MATT FLYNN comments, ...."[This is a list] based on reach and not knowledge, usefulness of analysis, or trustworthiness."....and that "the word 'influencers' brought me right back to Gladwell's book The Tipping Point and made me wonder if this is really a list written for marketers rather than for security decision makers. Even if that is the case, then it's probably a good idea to follow the people on the list as they might identify emerging trends - perhaps by analysis, but as Gladwell points out, perhaps by causation (whether intentional or not)." http://goo.gl/oyiuw

JimKaskade 09/14/11 10:45:00 AM EDT

Kim Zetter says that aside from Bejtlich, most people on the list are people she doesn't listen to at all, and that some of the smartest and most influential people are the ones who don't have a public persona at all.

I can't argue with Kim. I think the security space is inherently low-key. I recently met with a security expert who works a lot with the government. He purposely has NO presence on the web...no social graph.

So there are maybe three camps here...the unspoken, but influential (which Kim refers to), the very vocal (who generally are less of an expert), and then there are those who are well-known in security and vocal.

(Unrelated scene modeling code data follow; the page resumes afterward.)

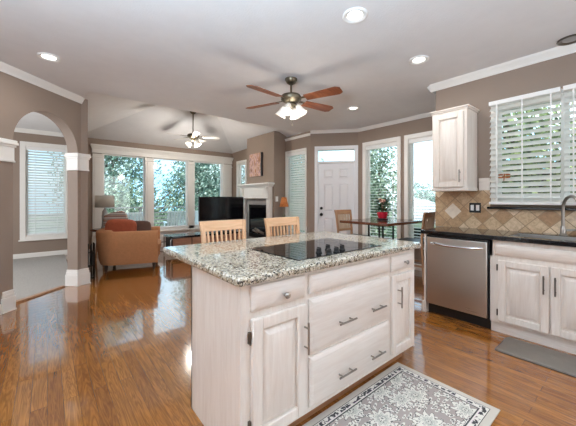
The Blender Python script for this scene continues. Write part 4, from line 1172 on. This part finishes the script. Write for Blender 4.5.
# ------------------------------------------------------------------ ceiling fans
def fan(name, label, c, ztop, zhub, angs, Rb, bw, blade_mat, body, nshade, power, loc_rod=.013):
    x, y = c
    root = thing(name, label, 'ceiling fan', (x, y, ztop))
    mb = MB(); mb.lathe([(.075, ztop), (.075, ztop - .015), (.055, ztop - .05), (.025, ztop - .07)], (x, y, 0), 24); part('canopy', mb, body, root)
    mb = MB(); mb.tube([(x, y, ztop - .06), (x, y, zhub + .07)], loc_rod, 10); part('downrod', mb, body, root)
    mb = MB(); mb.lathe([(.03, zhub + .085), (.06, zhub + .075), (.115, zhub + .055), (.13, zhub + .03), (.125, zhub), (.09, zhub - .025), (.06, zhub - .04)], (x, y, 0), 28); part('motor_housing', mb, body, root)
    for a in angs:
        ca, sa = math.cos(a), math.sin(a)
        Mb = Matrix.Translation((x, y, zhub - .005)) @ Matrix.Rotation(a, 4, 'Z') @ Matrix.Rotation(R(-12), 4, 'X')
        mb = MB(Mb)
        K = 10; pts = []
        for k in range(K + 1):
            f = k / K; xx = .20 + (Rb - .20) * f; hw = bw * (.36 + .14 * f)
            if f > .88: hw *= math.sqrt(max(0.05, 1 - ((f - .88) / .13) ** 2 * .75))
            pts.append((xx, hw))
        top = [(p_, h_, .004) for p_, h_ in pts] + [(p_, -h_, .004) for p_, h_ in reversed(pts)]
        bot = [(p_, h_, -.004) for p_, h_, _ in top]
        it = [mb.p(*q) for q in top]; ib = [mb.p(*q) for q in bot]; n_ = len(it)
        mb.f.append(tuple(it)); mb.f.append(tuple(ib[::-1]))
        for j in range(n_): mb.f.append((it[j], ib[j], ib[(j + 1) % n_], it[(j + 1) % n_]))
        b_ = MB(); 
        bl = part('blade', mb, blade_mat, root)
        mi = MB(Mb); mi.box(.09, .25, -.014, .014, .004, .012); mi.box(.22, .28, -.032, .032, .0045, .010); part('blade_iron', mi, body, bl)
    mb = MB(); mb.lathe([(.055, zhub - .04), (.062, zhub - .055), (.05, zhub - .085), (.03, zhub - .10)], (x, y, 0), 20); part('light_kit', mb, body, root)
    for k in range(nshade):
        a = R(30) + 2 * PI * k / nshade
        d = Vector((math.cos(a), math.sin(a), 0)); p0 = Vector((x, y, zhub - .07)) + d * .045; p1 = Vector((x, y, zhub - .085)) + d * .09
        ar = MB(); ar.tube([p0, (p0 + p1) / 2 + Vector((0, 0, .012)), p1], .009, 8); arm = part('lamp_arm', ar, body, root)
        ax = (d * .55 + Vector((0, 0, -1))).normalized(); rot = Vector((0, 0, 1)).rotation_difference(ax).to_matrix().to_4x4()
        sh = MB(Matrix.Translation(p1) @ rot); sh.lathe([(.022, -.01), (.030, .01), (.040, .05), (.054, .09), (.066, .115)], n=20, caps=False)
        part('glass_shade', sh, M_bellglass.m, arm, solid=.003)
        q = Matrix.Translation(p1) @ rot @ Vector((0, 0, .07))
        bm_ = MB(); bm_.ellipsoid(q, (.022, .022, .03), 10, 8); part('bulb', bm_, M_lens.m, arm)
    l = lamp('fan_lamp', 'POINT', (0, 0, zhub - .34 - ztop), (0, 0, 0), power, (1, .93, .84), shadow_soft_size=.13); l.parent = root
    mb = MB(); mb.tube([(x + .02, y, zhub - .09), (x + .02, y, zhub - .30)], .0018, 5); mb.ellipsoid((x + .02, y, zhub - .305), (.006, .006, .010), 8, 6); part('pull_chain', mb, body, root)
    return root
FWD = R(50.5)   # compass direction of the view axis in plan
def view_ang(deg): return FWD - R(90) + R(deg)
fan('ceiling_fan', 'wood-bladed ceiling fan with frosted lamps over the kitchen island', (2.32, 2.755), ZC, 2.48,
    [view_ang(q) for q in (34, -33, 226, 151)], .66, .16, M_blade, M_bronze, 4, 8)
M_paleblade = plain('white_fan_blade', srgb(214, 210, 204), .4, vary=.03)
fan('ceiling_fan', 'white-bladed ceiling fan on a long downrod under the vaulted ceiling', (2.54, 6.45), 3.245, 2.66,
    [view_ang(q) for q in (8, 80, 152, 224, 296)], .58, .14, M_paleblade, M_bronze, 4, 40)

# ------------------------------------------------------------------ outside
GZ = -1.6
struct('ground', MB().box(-40, 70, -10, 70, GZ - .3, GZ), M_lawn)
root = thing('deck', 'grey wooden deck beyond the living room windows', 'deck', (2.5, 9.9, -.15))
part('deck_boards', MB().box(-3, 8.2, YD + .20, 11.2, -.20, -.12), M_deck, root)
for (a, b) in ((-2.8, 8.6), (2.5, 11.1), (-2.8, 11.1), (8.0, 11.1), (8.0, 8.7)):
    part('post', MB().box(a - .06, a + .06, b - .06, b + .06, GZ, -.20), M_rail, root)
root = thing('deck_railing', 'grey deck railing with horizontal rails beyond the living room windows', 'railing', (2.5, 11.1, -.12))
for a in (-2.9, -1.1, .7, 2.5, 4.3, 6.1, 8.1):
    part('post', MB().box(a - .045, a + .045, 11.05, 11.14, -.12, .95), M_rail, root)
for k in range(7):
    part('rail', MB().box(-2.95, 8.15, 11.075, 11.115, .0 + .125 * k, .04 + .125 * k), M_rail, root)
part('cap_rail', MB().box(-2.95, 8.15, 11.03, 11.16, .95, .985), M_rail, root)

M_patio = plain('white_patio', srgb(246, 246, 246), .4, vary=.01)
def patio_chair(loc, rz, label):
    root = thing('patio_chair', label, 'chair', (0, 0, 0), 0, 'white patio chairs on the deck')
    for s in (-1, 1):
        for yy in (-.25, .25):
            m_ = MB(); m_.bar((s * .27, yy, 0), (s * .26, yy * .9, .62 if yy > 0 else .40), .04); part('leg', m_, M_patio, root)
        m_ = MB(); m_.box(s * .27 - .035, s * .27 + .035, -.28, .27, .60, .63); part('armrest', m_, M_patio, root)
    m_ = MB()
    for k in range(6): m_.box(-.26, .26, -.24 + .085 * k, -.17 + .085 * k, .38, .405)
    part('seat', m_, M_patio, root)
    m_ = MB()
    for k in range(6):
        xx = -.26 + .09 * k; m_.hexa([(xx, -.26, .40), (xx + .07, -.26, .40), (xx + .07, -.235, .40), (xx, -.235, .40)], [(xx, -.42, .98), (xx + .07, -.42, .98), (xx + .07, -.395, .98), (xx, -.395, .98)])
    m_.box(-.27, .27, -.43, -.39, .95, .99)
    part('backrest', m_, M_patio, root)
    root.location = loc; root.rotation_euler = (0, 0, rz); return root
pc = patio_chair((1.95, 9.75, -.119), R(10), 'white slatted patio chair outside the left living room window')
copy_tree(pc, (3.25, 9.9, -.119), R(-8), 'white slatted patio chair outside the middle living room window, nearest the pillar')
copy_tree(pc, (3.95, 9.95, -.119), R(12), 'white slatted patio chair outside the middle living room window, next to the television')

def foliage_mesh(seed, n, rx, ry, rz_, leaf, clumps=26):
    rg = random.Random(seed); mb = MB(); cs = []
    for k in range(clumps):
        while True:
            q = Vector((rg.uniform(-1, 1), rg.uniform(-1, 1), rg.uniform(-1, 1)))
            if q.length < 1: break
        cs.append((Vector((q.x * rx * .72, q.y * ry * .72, q.z * rz_ * .75)), rg.uniform(.30, .5)))
    for k in range(n):
        c, s = cs[rg.randrange(clumps)]
        while True:
            q = Vector((rg.uniform(-1, 1), rg.uniform(-1, 1), rg.uniform(-1, 1)))
            if .2 < q.length < 1: break
        p_ = c + Vector((q.x * rx * s, q.y * ry * s, q.z * rz_ * s))
        d = Vector((rg.gauss(0, 1), rg.gauss(0, 1), rg.gauss(0, 1))).normalized(); u = d.orthogonal().normalized(); w = d.cross(u)
        L_ = leaf * rg.uniform(.6, 1.4)
        mb.poly([p_ - u * L_, p_ + w * L_ * .5, p_ + u * L_, p_ - w * L_ * .5])
    return mb
def tree(label, x, y, z0, ztrunk, zc, rx, ry, rz_, n, leaf, mat, seed, name='tree'):
    root = thing(name, label, 'tree', (x, y, z0), 0, 'trees outside the windows')
    rg = random.Random(seed + 99)
    mb = MB(); mb.tube([(x, y, z0), (x + rg.uniform(-.1, .1), y, (z0 + zc) / 2), (x + rg.uniform(-.2, .2), y, zc + rz_ * .3)], [.16, .12, .05], 9)
    for k in range(6):
        a = rg.uniform(0, 2 * PI); zz = zc - rz_ * .45 + rz_ * .14 * k
        mb.tube([(x, y, zz), (x + rx * .35 * math.cos(a), y + ry * .35 * math.sin(a), zz + .35 * rz_ * .6), (x + rx * .65 * math.cos(a), y + ry * .65 * math.sin(a), zz + rz_ * .4)], [.06, .04, .015], 6)
    part('trunk', mb, M_bark, root)
    mb = foliage_mesh(seed, n, rx, ry, rz_, leaf)
    mb.v = [(v_[0] + x, v_[1] + y, v_[2] + zc) for v_ in mb.v]
    part('foliage', mb, mat, root, smooth=False)
    return root
TREES = [
    ('leafy tree filling the living room window behind the drum lamp', 2.4, 15.8, 2.0, 2.2, 1.9, 4.0, 14000, .085, M_leafB),
    ('leafy tree behind the middle living room window and the television', 6.65, 15.9, 1.9, 2.05, 1.8, 3.7, 14000, .085, M_leafB),
    ('tree seen through the narrow window past the fireplace', 10.6, 16.0, 1.2, 1.9, 1.6, 3.0, 6500, .105, M_leafB),
    ('low bushy tree between deck railing and the middle window', 3.0, 12.6, .2, 2.2, 1.0, 2.1, 9000, .07, M_leafA),
    ('leafy tree outside the nook window behind the flowering plant', 9.0, 6.15, 1.0, 1.1, 1.35, 2.6, 12000, .065, M_leafA),
    ('low distant green tree outside the nook window by the cabinet', 21.0, 9.6, .4, 3.2, 3.4, 2.0, 4200, .14, M_leafB),
    ('yellow green tree outside the kitchen sink window', 8.3, 1.75, 1.5, 1.6, 1.5, 2.4, 9500, .08, M_leafC),
    ('green tree outside the sink window nearest the faucet', 8.1, -1.3, 1.8, 1.5, 1.5, 2.6, 5500, .085, M_leafC),
    ('tree outside the half shaded window beside the fireplace', 10.3, 11.7, 1.4, 1.7, 1.7, 3.0, 5000, .105, M_leafB),
]
for k, (lb, x, y, zc, rx, ry, rz_, n, leaf, mt) in enumerate(TREES):
    tree(lb, x, y, GZ, 0, zc, rx, ry, rz_, n, leaf, mt, 11 + k)
# neighbouring house down the slope
root = thing('neighbor_house', 'neighbouring house with grey shingled roof seen through the nook window', 'house', (15.0, 7.3, GZ))
part('walls', MB().box(13.2, 17.0, 5.6, 9.4, GZ, .25), M_siding, root)
mb = MB()
mb.poly([(12.8, 5.2, .2), (12.8, 9.8, .2), (15.0, 7.9, 1.25), (15.0, 7.1, 1.25)]); mb.poly([(12.8, 5.2, .2), (15, 7.1, 1.25), (17.4, 5.2, .2)]); mb.poly([(12.8, 9.8, .2), (17.4, 9.8, .2), (15, 7.9, 1.25)]); mb.poly([(17.4, 5.2, .2), (15, 7.1, 1.25), (15, 7.9, 1.25), (17.4, 9.8, .2)])
mb.poly([(12.8, 5.2, .2), (17.4, 5.2, .2), (17.4, 9.8, .2), (12.8, 9.8, .2)])
part('roof', mb, M_roof, root, smooth=False)
for (a, b) in ((6.3, 7.1), (8.0, 8.8)): part('window', MB().box(13.17, 13.2, a, b, -.9, -.1), M_screen, root)
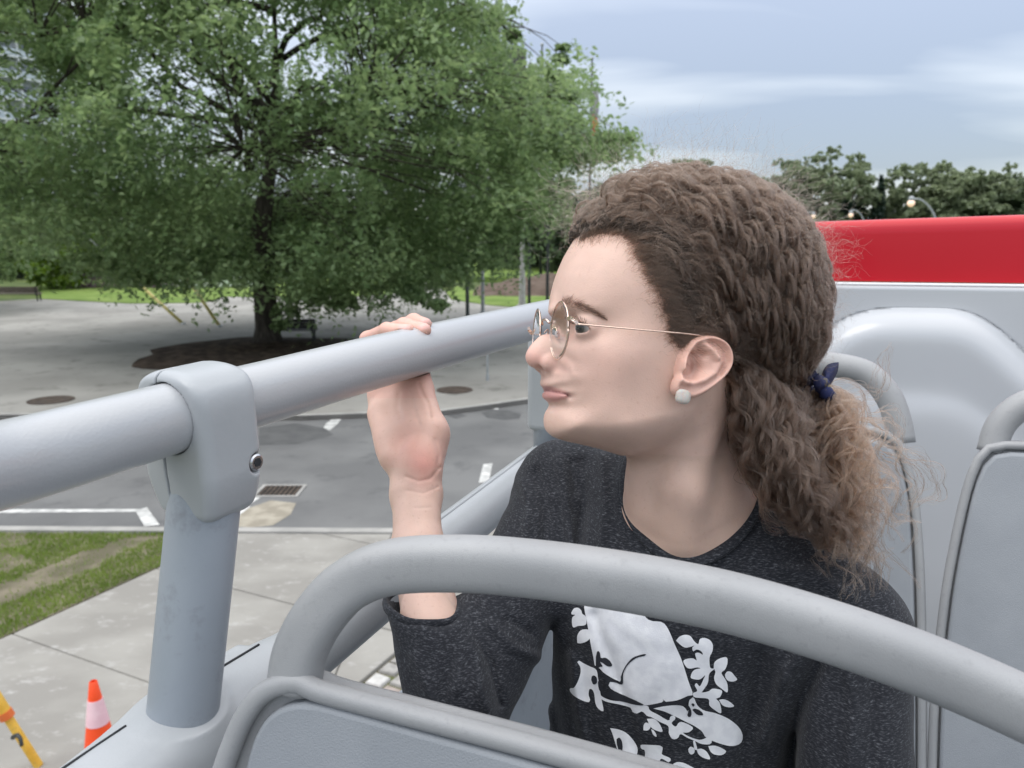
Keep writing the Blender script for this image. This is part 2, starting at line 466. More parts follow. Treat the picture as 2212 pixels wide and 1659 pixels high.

JimKaskade 09/13/11 10:05:56 AM EDT

Justin Somaini, Yahoo! CISO, had a great point yesterday. "It is interesting that people who actually "do" security are much lower than those who just talk about it. That begs the question if the industry is a self fulfilled prophecy of self exploitation. Unless the conversation is based on substance then we end up with an over discussed and incorrect problem. ala APT's."

The analogy...it's like asking a Hollywood rock star to wear your new brand of jeans. Do they know about style, fit, organic denim material? No. But they do understand the value, and they like to talk about their fashion, and they have a loud VOICE.

So, if you have a new product in the Security space, or a new perspective, and you would like to have an open dialog about it, does it make sense to have that conversation with the "Hollywood Rock Star" who has the loud voice? It might help you get some attention around your topic, your product.

I don't know....it's the question I'm curious to answer, and the strategy, as a CEO, that is new to high-tech companies trying to get "above the noise"....without creating more noise.

JimKaskade 09/09/11 11:44:00 AM EDT

Just heard from Mikko H. Hypponen, Chief Research Officer from F-secure.

Mikko has a powerful voice in the security industry - an obvious oversight.